(Given instruction): Repeat the lines that follow, leaving nothing out.

(Data provided):
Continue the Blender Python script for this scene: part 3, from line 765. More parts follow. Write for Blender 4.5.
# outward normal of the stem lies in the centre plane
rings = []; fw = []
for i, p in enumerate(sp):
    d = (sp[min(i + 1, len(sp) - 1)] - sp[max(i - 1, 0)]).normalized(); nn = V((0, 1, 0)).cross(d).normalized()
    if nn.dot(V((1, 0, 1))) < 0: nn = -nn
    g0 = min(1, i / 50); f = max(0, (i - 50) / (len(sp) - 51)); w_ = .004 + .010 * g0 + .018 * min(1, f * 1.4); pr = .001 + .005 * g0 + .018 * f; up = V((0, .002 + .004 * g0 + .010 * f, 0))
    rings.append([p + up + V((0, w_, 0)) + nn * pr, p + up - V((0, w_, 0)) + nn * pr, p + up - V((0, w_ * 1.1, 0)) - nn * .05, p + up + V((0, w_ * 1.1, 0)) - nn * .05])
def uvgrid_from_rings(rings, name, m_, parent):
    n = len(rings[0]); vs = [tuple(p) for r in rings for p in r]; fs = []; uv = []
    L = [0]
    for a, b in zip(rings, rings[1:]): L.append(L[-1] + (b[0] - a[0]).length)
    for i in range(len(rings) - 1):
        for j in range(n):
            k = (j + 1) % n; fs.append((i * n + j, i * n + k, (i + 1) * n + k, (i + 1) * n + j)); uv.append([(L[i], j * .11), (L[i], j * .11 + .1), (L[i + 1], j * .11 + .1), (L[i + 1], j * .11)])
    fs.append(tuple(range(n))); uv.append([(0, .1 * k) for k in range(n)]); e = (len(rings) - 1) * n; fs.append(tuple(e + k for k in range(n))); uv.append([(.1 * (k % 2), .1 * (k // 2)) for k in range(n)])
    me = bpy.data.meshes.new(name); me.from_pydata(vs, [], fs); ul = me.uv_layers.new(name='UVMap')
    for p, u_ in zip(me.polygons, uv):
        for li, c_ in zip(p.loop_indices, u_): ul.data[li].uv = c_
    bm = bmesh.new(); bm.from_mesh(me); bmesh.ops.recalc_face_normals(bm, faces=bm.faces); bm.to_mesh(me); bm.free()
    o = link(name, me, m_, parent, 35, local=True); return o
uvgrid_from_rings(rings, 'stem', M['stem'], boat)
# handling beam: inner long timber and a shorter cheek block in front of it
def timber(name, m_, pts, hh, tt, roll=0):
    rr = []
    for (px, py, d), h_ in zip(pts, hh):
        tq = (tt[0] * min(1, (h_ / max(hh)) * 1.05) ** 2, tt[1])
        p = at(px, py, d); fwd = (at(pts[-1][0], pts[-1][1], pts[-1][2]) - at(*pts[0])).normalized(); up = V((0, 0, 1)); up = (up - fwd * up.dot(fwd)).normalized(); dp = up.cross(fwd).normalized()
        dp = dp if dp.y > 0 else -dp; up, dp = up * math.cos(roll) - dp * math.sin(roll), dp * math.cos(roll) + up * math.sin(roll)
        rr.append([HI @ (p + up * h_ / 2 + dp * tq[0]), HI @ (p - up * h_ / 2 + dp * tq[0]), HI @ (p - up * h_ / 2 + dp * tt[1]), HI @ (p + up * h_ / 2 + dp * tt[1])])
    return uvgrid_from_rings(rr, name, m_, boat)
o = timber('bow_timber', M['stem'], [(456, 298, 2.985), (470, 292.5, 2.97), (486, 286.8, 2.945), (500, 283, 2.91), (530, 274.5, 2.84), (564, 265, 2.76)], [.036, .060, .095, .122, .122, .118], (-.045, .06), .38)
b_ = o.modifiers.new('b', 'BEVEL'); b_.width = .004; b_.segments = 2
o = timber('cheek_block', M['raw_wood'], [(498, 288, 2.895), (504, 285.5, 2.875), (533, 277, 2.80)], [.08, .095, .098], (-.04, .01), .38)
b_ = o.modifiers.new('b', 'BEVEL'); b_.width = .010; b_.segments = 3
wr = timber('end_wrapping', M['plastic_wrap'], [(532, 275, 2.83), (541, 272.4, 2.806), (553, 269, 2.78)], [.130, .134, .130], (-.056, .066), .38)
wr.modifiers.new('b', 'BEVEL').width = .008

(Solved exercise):
Continue the Blender Python script for this scene: part 3, from line 765. More parts follow. Write for Blender 4.5.
# outward normal of the stem lies in the centre plane
rings = []; fw = []
for i, p in enumerate(sp):
    d = (sp[min(i + 1, len(sp) - 1)] - sp[max(i - 1, 0)]).normalized(); nn = V((0, 1, 0)).cross(d).normalized()
    if nn.dot(V((1, 0, 1))) < 0: nn = -nn
    g0 = min(1, i / 50); f = max(0, (i - 50) / (len(sp) - 51)); w_ = .004 + .010 * g0 + .018 * min(1, f * 1.4); pr = .001 + .005 * g0 + .018 * f; up = V((0, .002 + .004 * g0 + .010 * f, 0))
    rings.append([p + up + V((0, w_, 0)) + nn * pr, p + up - V((0, w_, 0)) + nn * pr, p + up - V((0, w_ * 1.1, 0)) - nn * .05, p + up + V((0, w_ * 1.1, 0)) - nn * .05])
def uvgrid_from_rings(rings, name, m_, parent):
    n = len(rings[0]); vs = [tuple(p) for r in rings for p in r]; fs = []; uv = []
    L = [0]
    for a, b in zip(rings, rings[1:]): L.append(L[-1] + (b[0] - a[0]).length)
    for i in range(len(rings) - 1):
        for j in range(n):
            k = (j + 1) % n; fs.append((i * n + j, i * n + k, (i + 1) * n + k, (i + 1) * n + j)); uv.append([(L[i], j * .11), (L[i], j * .11 + .1), (L[i + 1], j * .11 + .1), (L[i + 1], j * .11)])
    fs.append(tuple(range(n))); uv.append([(0, .1 * k) for k in range(n)]); e = (len(rings) - 1) * n; fs.append(tuple(e + k for k in range(n))); uv.append([(.1 * (k % 2), .1 * (k // 2)) for k in range(n)])
    me = bpy.data.meshes.new(name); me.from_pydata(vs, [], fs); ul = me.uv_layers.new(name='UVMap')
    for p, u_ in zip(me.polygons, uv):
        for li, c_ in zip(p.loop_indices, u_): ul.data[li].uv = c_
    bm = bmesh.new(); bm.from_mesh(me); bmesh.ops.recalc_face_normals(bm, faces=bm.faces); bm.to_mesh(me); bm.free()
    o = link(name, me, m_, parent, 35, local=True); return o
uvgrid_from_rings(rings, 'stem', M['stem'], boat)
# handling beam: inner long timber and a shorter cheek block in front of it
def timber(name, m_, pts, hh, tt, roll=0):
    rr = []
    for (px, py, d), h_ in zip(pts, hh):
        tq = (tt[0] * min(1, (h_ / max(hh)) * 1.05) ** 2, tt[1])
        p = at(px, py, d); fwd = (at(pts[-1][0], pts[-1][1], pts[-1][2]) - at(*pts[0])).normalized(); up = V((0, 0, 1)); up = (up - fwd * up.dot(fwd)).normalized(); dp = up.cross(fwd).normalized()
        dp = dp if dp.y > 0 else -dp; up, dp = up * math.cos(roll) - dp * math.sin(roll), dp * math.cos(roll) + up * math.sin(roll)
        rr.append([HI @ (p + up * h_ / 2 + dp * tq[0]), HI @ (p - up * h_ / 2 + dp * tq[0]), HI @ (p - up * h_ / 2 + dp * tt[1]), HI @ (p + up * h_ / 2 + dp * tt[1])])
    return uvgrid_from_rings(rr, name, m_, boat)
o = timber('bow_timber', M['stem'], [(456, 298, 2.985), (470, 292.5, 2.97), (486, 286.8, 2.945), (500, 283, 2.91), (530, 274.5, 2.84), (564, 265, 2.76)], [.036, .060, .095, .122, .122, .118], (-.045, .06), .38)
b_ = o.modifiers.new('b', 'BEVEL'); b_.width = .004; b_.segments = 2
o = timber('cheek_block', M['raw_wood'], [(498, 288, 2.895), (504, 285.5, 2.875), (533, 277, 2.80)], [.08, .095, .098], (-.04, .01), .38)
b_ = o.modifiers.new('b', 'BEVEL'); b_.width = .010; b_.segments = 3
wr = timber('end_wrapping', M['plastic_wrap'], [(532, 275, 2.83), (541, 272.4, 2.806), (553, 269, 2.78)], [.130, .134, .130], (-.056, .066), .38)
wr.modifiers.new('b', 'BEVEL').width = .008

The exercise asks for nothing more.